Verzeih, lieber Bruder, daß Du die verlangten Memoires so spät erhältst. Das erstemal hatte ich sie vergeßen, und als Du mich neulich daran erinnertest war ich schon in Garten gezogen und von meinen Büchern in der Stadt getrennt.

Es freute uns recht, von Deinem und meiner lieben Schwester Wohlbefinden zu hören und von dem Gedeihen eures Berges. Ich weiß es von mir selbst, wie viel diese kleinen Anlagen und Einrichtungen zur Erheiterung des Gemüths beitragen. Freilich habe ich in diesem und im vorigen Jahr meinen Garten nur halb genießen können, weil soviel gebaut werden mußte, um unsre Familie, die doch 7 Köpfe stark ist und also viel Raum braucht, bequem unterzubringen. Jetzt haben wir aber alle recht gut Platz, und würden, des Raums wegen, auch des Winters hier wohnen können, weil es auch ganz nah an der Stadt ist, wenn man dem Wind und Schneegestöber in einem freistehenden dünn gebauten Hause nicht zu sehr ausgesetzt wäre. Wir können uns in drey Stockwerke vertheilen, die Kinder und das Gesinde bewohnen den untern Stock, meine Frau den mittlern und ich bewohne die Mansarden, wo ich ein großes Zimmer und zwei kleine Piecen habe. Die Küche ist vom Hause abgesondert. Auch habe ich diesen Sommer einen Pavillon am Ende des Gartens bauen laßen, von zwei Stockwerken, woraus man eine recht hübsche Aussicht hat.

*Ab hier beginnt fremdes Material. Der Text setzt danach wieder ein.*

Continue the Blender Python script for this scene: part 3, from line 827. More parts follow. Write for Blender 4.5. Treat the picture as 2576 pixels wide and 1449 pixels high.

Meine Frau soll euch gelegentlich einen Riß, sowie auch einen Prospect des Gartens schicken.

Von Leonberg haben wir recht gute Nachrichten. Das gute Befinden meiner Mutter und ihre Zufriedenheit mit ihrer Lage in einer so äuserst drückenden Zeit ist mir sehr beruhigend.

Ich umarme Dich lieber Bruder herzlich, Tausend Grüße der lieben Schwester. – Meine Frau grüßt euch gleichfalls aufs beßte.

Dein

treuer Br.

Schiller.

Meine Frau trägt mir auf, der Fine zu sagen, daß ihr ein Brief von ihr durch H. v. Uttenhove vor 14 Tagen erst zugekommen sei und daß sie ihn ehestens beantworten werde.